Ma per capire quel momento, bisogna tornare indietro. A Yalta, a Teheran, al giorno in cui Roosevelt, Churchill e Stalin si spartirono un continente come fosse un mazzo di carte. Bisogna tornare al 1945, alla bandiera rossa che sventola sul Reichstag, alla divisione della Germania, alle quattro zone, ai due blocchi, alle due ideologie che si guardano in cagnesco da un capo all’altro della cortina di ferro. Da Stettino a Trieste, come avrebbe detto Churchill, un sipario opaco cala sull’Europa, separando libertà e autoritarismo, democrazia e controllo, mercato e piano quinquennale.
Berlino è il simbolo perfetto di quella divisione. Una città mutilata, tagliata da un confine che è insieme geografico, politico, psicologico. Prima è solo un confine sottile, attraversabile, permeabile. Poi, nel 1961, diventa muro: filo spinato, cemento armato, torri di guardia, una striscia della morte sorvegliata da mitra e cani.

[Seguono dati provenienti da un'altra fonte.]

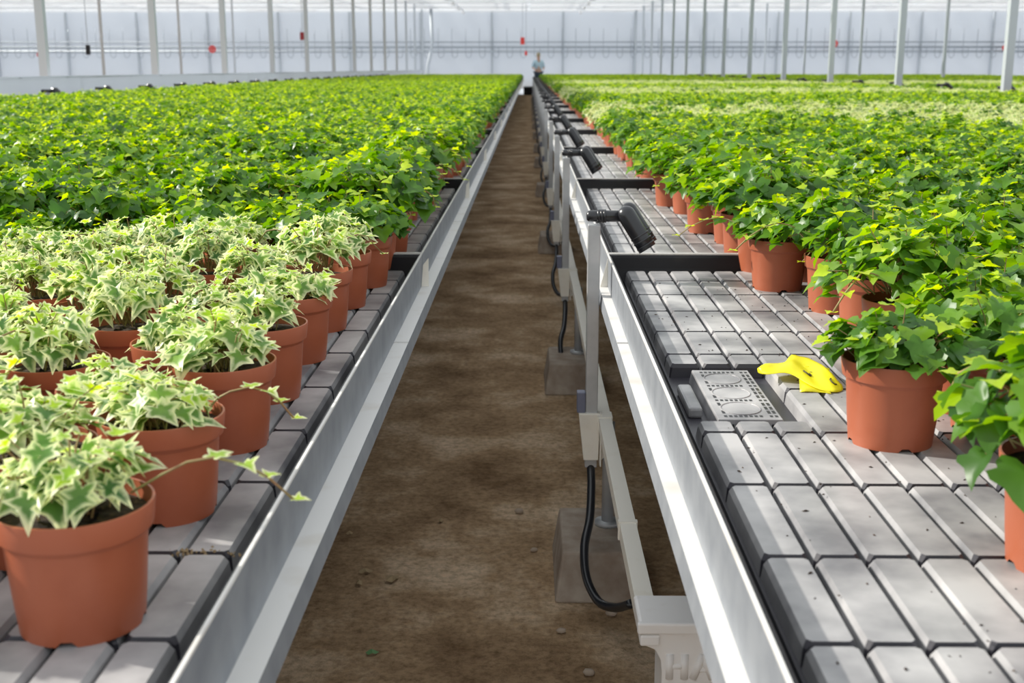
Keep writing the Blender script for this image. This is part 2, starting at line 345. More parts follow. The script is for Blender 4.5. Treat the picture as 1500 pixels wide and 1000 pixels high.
def tiles(xa, xb, edges, hole=None, right=True):
    mb = MB(); n = int((xb - xa) / .05)
    for i in range(n):
        x0 = xa + i * .05 if right else xb - (i + 1) * .05; x1 = x0 + .05
        for j in range(len(edges) - 1):
            y0, y1 = edges[j], edges[j + 1]
            if hole and x0 < hole[1] - .01 and x1 > hole[0] + .01 and y0 < hole[3] and y1 > hole[2]:
                if y0 < hole[2] - .02: tile(mb, x0, x1, y0, hole[2], ZT - .022, ZT)
                if y1 > hole[3] + .02: tile(mb, x0, x1, hole[3], y1, ZT - .022, ZT)
                continue
            wider = i == 0 and not (hole and 0)
            tile(mb, x0, x1, y0, y1, ZT - .022, ZT)
    mb.box(xa - .003, xb + .003, edges[0], edges[-1], ZT - .027, ZT - .0215, 1)
    return mb
def liner(xa, xb, y0, y1):        # black inner tray: flat bottom, sloped walls, rolled bead
    mb = MB(); zb = ZT - .027
    prof = [(0, ZR - .002), (.004, ZR - .001), (.007, ZR - .006), (.011, ZR - .03), (.016, zb + .012), (.024, zb)]
    prev = None; vs = []; fs = []
    for d, z in prof:
        vs += [(xa + d, y0 + d, z), (xb - d, y0 + d, z), (xb - d, y1 - d, z), (xa + d, y1 - d, z)]
    for k in range(len(prof) - 1):
        for i in range(4):
            j = (i + 1) % 4; a = 4 * k; fs.append((a + i, a + 4 + i, a + 4 + j, a + j))
    k = 4 * (len(prof) - 1); fs.append((k, k + 1, k + 2, k + 3)); mb.add(vs, fs)
    mb.box(xa + .002, xb - .002, y0 + .002, y1 - .002, zb - .006, zb - .002)
    return mb
def sides(xa, xb, y0, y1, aisle):   # metal frame of the tray, thin folded sheet
    mb = MB(); t_ = .0025
    for x0, x1 in ((xa - t_, xa), (xb, xb + t_)): mb.box(x0, x1, y0 - t_, y1 + t_, ZL, ZR + .001)
    for ya, yb in ((y0 - t_, y0), (y1, y1 + t_)): mb.box(xa, xb, ya, yb, ZL, ZR + .001)
    return mb
def rims(xa, xb, y0, y1):
    mb = MB(); t_ = .0025
    # folded lips on top
    mb.box(xa - .0032, xa + .0002, y0 - t_, y1 + t_, ZR, ZR + .003); mb.box(xb - .0002, xb + .0032, y0 - t_, y1 + t_, ZR, ZR + .003)
    mb.box(xa, xb, y1 - .002, y1 + .0035, ZR, ZR + .003); mb.box(xa, xb, y0 - .003, y0 + .002, ZR, ZR + .003)
    return mb
NT = 27; LT = 1.93
spans = [(.28, 2.74)] + [(2.752 + k * LT, 2.752 + (k + 1) * LT - .012) for k in range(NT)]
XL0, XL1, XR0, XR1 = -5.15, -.249, .185, 5.70
def edges_mod(y0, y1): n = 10; return [y0 + .028 + (y1 - y0 - .056) * k / n for k in range(n + 1)]
protoR = protoL = None
def tray(side, y0, y1, e1, hole=None):
    xa, xb = (XR0, XR1) if side == 'right' else (XL0, XL1)
    e = empty('growing_tray', (0, y0, 0)); sh = lambda mb: [setattr(mb, 'v', [(x, y - y0, z) for x, y, z in mb.v])] and mb
    sh(sides(xa, xb, y0, y1, side)).build('frame', M['galv'], e)
    sh(rims(xa, xb, y0, y1)).build('rim', M['alu'], e)
    o = sh(liner(xa + .0005, xb - .0005, y0 + .0005, y1 - .0005)).build('liner', M['black'], e); o['label'] = 'black plastic liner'
    if side == 'right': tm = tiles(.2216, XR1 - .03, e1, hole)
    else: tm = tiles(XL0 + .03, -.283, e1, None, False)
    o = sh(tm).build('tile_mat', [M['tile'], M['tileshade']], e); o['label'] = 'grey mat of raised rectangular tiles'
    tb = MB(); s = 1 if side == 'right' else -1; xr = (XR0 if s > 0 else XL1)
    # joint tab near the far end of each tray, standing on the ledge
    yt = (y1 - y0) - .03; a, b_ = xr - s * .0195, xr - s * .0027
    if a > b_: a, b_ = b_, a
    tb.add([(a, yt, ZL), (b_, yt, ZL), (b_, yt, ZR - .004), ((a + b_) / 2 + s * .004, yt, ZR - .02), (a, yt + .0025, ZL), (b_, yt + .0025, ZL), (b_, yt + .0025, ZR - .004), ((a + b_) / 2 + s * .004, yt + .0025, ZR - .02)],
           [(0, 1, 2, 3), (7, 6, 5, 4), (0, 3, 7, 4), (1, 5, 6, 2), (2, 6, 7, 3)])
    tb.build('joint_tab', M['cream'], e)
    return e
HOLE = (.2216, .3716, 1.52, 1.825)
for side in ('right', 'left'):
    t0 = tray(side, *spans[0], EDGES1, HOLE if side == 'right' else None)
    tag(t0, 'nearest growing tray of the %s bench, metal rim with grey tile mat' % side, 'tray', 'growing trays of the %s bench' % side)
    t1 = None
    for k, (y0, y1) in enumerate(spans[1:]):
        if t1 is None: t1 = tray(side, y0, y1, edges_mod(y0, y1)); tt = t1
        else: tt = copy_tree(t1); tt.location = (0, y0, 0)
        tag(tt, 'growing tray of the %s bench, %s from the camera, metal rim and grey mat' % (side, ordinal(k + 2)), 'tray', 'growing trays of the %s bench' % side)
YE = spans[-1][1]
# further benches to the right, beyond the post row
for nm, xa, xb in (('second', 6.3, 11.8), ('third', 12.2, 17.7)):
    e = empty('growing_bench', (xa, 6, 0)); tag(e, '%s bench to the right, beyond the roof posts, under dense ivy' % nm, 'bench')
    a = MB(); a.box(0, xb - xa, 0, YE - 6, ZT - .01, ZT - .0005); a.build('tile_mat', M['tile'], e)
    a = MB(); a.box(0, .003, 0, YE - 6, ZL, ZR); a.box(xb - xa - .003, xb - xa, 0, YE - 6, ZL, ZR); a.box(0, xb - xa, 0, .003, ZL, ZR); a.box(0, xb - xa, YE - 6 - .003, YE - 6, ZL, ZR); a.build('frame', M['galv'], e)
    for j in range(12):
        for x in (.4, xb - xa - .4): a = MB(); a.tube([(x, .5 + j * 4, 0), (x, .5 + j * 4, ZT - .01)], .025, 8); a.build('leg', M['post'], e)

# ledge rails carrying the trays
for s, x0, nm in ((1, XR0, 'right'), (-1, XL1, 'left')):
    e = empty('bench_rail', (x0, 0, 0)); tag(e, 'long white painted edge rail carrying the trays of the %s bench along the aisle' % nm, 'rail')
    a = MB(); w_ = .0224 if s > 0 else .029
    x1, x2 = -s * w_, s * .03
    a.box(min(x1, x2), max(x1, x2), .25, YE + .1, ZL - .003, ZL - .0002)
    a.build('rail', M['alu'], e)
    a = MB(); a.add([(x1, .25, ZL - .0002), (x1, YE + .1, ZL - .0002), (x1 - s * .003, YE + .1, ZL - .026), (x1 - s * .003, .25, ZL - .026), (x1 + s * .003, .25, ZL - .003), (x1 + s * .003, YE + .1, ZL - .003), (x1, YE + .1, ZL - .026), (x1, .25, ZL - .026)],
                    [(0, 1, 2, 3), (7, 6, 5, 4), (2, 6, 7, 3), (0, 3, 7, 4)])
    o = a.build('rail_lip', M['galv'], e); o['label'] = 'galvanised lower lip of the rail'
    for j in range(14):
        y = (2.13, 3.9)[j] if j < 2 else 3.9 + (j - 1) * 3.6
        a = MB(); a.box(min(x1, -s * .003), max(x1, -s * .003), y, y + .003, ZL - .0002, ZL + .0022); a.build('rail_joint', M['alu'], e)
    xin = x0 + s * 4.0
    a = MB(); a.box(xin - .02, xin + .02, .3, YE, ZL - .04, ZL - .0005); tag(a.build('bench_beam', M['galv']), 'steel beam under the %s bench trays, away from the aisle' % nm, 'beam')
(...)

È un muro che non separa due eserciti, ma un popolo da se stesso, una lingua dalla sua eco, una madre da suo figlio, un giovane dal suo futuro.
Eppure, anche i muri più solidi hanno fondamenta fragili. La DDR, come l’intero sistema sovietico, è un gigante dai piedi d’argilla: cresciuto sulla paura, ma incapace di reggere il confronto con il tempo. Le prime crepe arrivano da lontano: dalla Polonia di Solidarnosc, dall’Ungheria che taglia il filo spinato, dalla Cecoslovacchia che sogna una “rivoluzione di velluto”. E poi da Mosca, dove Gorbaciov, con le sue parole nuove – perestrojka, glasnost’ – tenta di salvare ciò che non si può più salvare. Le sue riforme sono come la brezza che precede il temporale: non lo evitano, lo annunciano.
Quando, per un errore di comunicazione, Schabowski annuncia la libertà di circolazione “con effetto immediato”, è come se il destino, stanco di aspettare, decidesse di agire in autonomia. I berlinesi si riversano ai posti di blocco. Nessuno spara. Nessuno arresta. Tutti guardano. E poi applaudono. E poi salgono sul muro. E lo abbattono, pezzo per pezzo, con martelli, picconi, mani nude.
Il mondo intero assiste. E mentre il cemento cade, cadono anche le certezze, le ideologie, i partiti unici, i piani quinquennali, le utopie del socialismo reale. Cade l’URSS. Cade il Patto di Varsavia. Cadono Ceausescu, Honecker, Husák. Inizia un’altra storia. O, forse, finisce l’ultima vera epopea politica del Novecento.
Ma ciò che segue non è solo luce. È anche smarrimento, disoccupazione, speculazione, shock economico, oligarchie nate sulle ceneri dello stato sociale. Uscire dal comunismo non significa solo guadagnare libertà: significa perdere certezze, sopportare l’inflazione, vedere le fabbriche chiudere, scoprire che la libertà è cosa fragile, esigente, persino costosa.
Eppure, il muro caduto resta una promessa. La promessa che nessuna prigione ideologica dura per sempre, che la storia può cambiare direzione anche nei luoghi dove sembrava immobile, che a volte bastano le gambe di un ragazzo che salta il filo spinato – come fece Conrad Schumann – per accendere la speranza di milioni.
Questa lezione racconta non solo un evento storico, ma una trasformazione profonda dell’anima europea. Perché quando crolla un muro, non c’è più un solo popolo che rinasce. Ce ne sono due. E con essi, un continente intero.